Лавренев зачитывает еще несколько фамилий, называет еще несколько вещей, произносит приветственную речь, обращенную к лауреатам.
В зале раздаются аплодисменты. Тут бы мне и бежать!.. Но кто-то там, впереди, кричит:
— Пусть авторы прочтут премированные рассказы!
— Просим, просим! — раздается из разных концов зала.
За столом президиума — паника. Члены жюри перетряхивают свои портфели и, как объясняют сидящие рядом со мной многоопытные «резцовцы», не могут найти моего рассказа «Клепка».
Смущенный Лавренев, подняв руку, успокаивает зал, говорит:
— Наверное, «Клепку» кто-то из нас забыл дома. Остальные же премированные рассказы не подходят для чтения из-за своего большого размера. Сейчас концертная часть вечера все же состоится. Перед вами выступят ленинградские поэты!
В зале снова царит веселое оживление, раздаются шуточки, многие смеются. Но тут уж я благоразумно выбегаю из зала, мчусь на улицу, домой. Счастливый — и огорченный!.. Я же с самого начала вечера чувствовал, что должно произойти что-то смешное, непредвиденное!..

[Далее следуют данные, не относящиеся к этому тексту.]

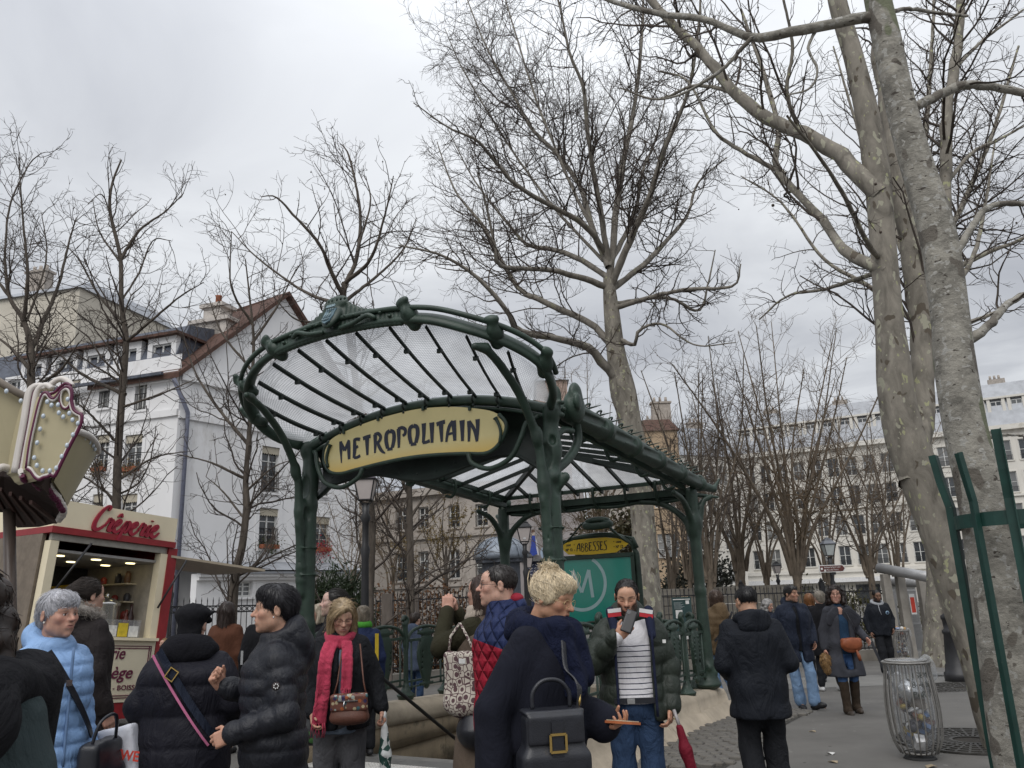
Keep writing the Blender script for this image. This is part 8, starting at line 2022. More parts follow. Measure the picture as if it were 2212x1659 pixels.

Через несколько дней я получаю от Слонимского письмо. Михаил Леонидович поздравляет меня и делает ряд замечаний по рассказу. (Это письмо я долго хранил. Пропало оно вместе с другими моими бумагами и документами в годы войны, когда я был на фронте.) Пишет Слонимский еще о том, чтобы я не огорчался, рассказ должен найтись у кого-нибудь из членов жюри.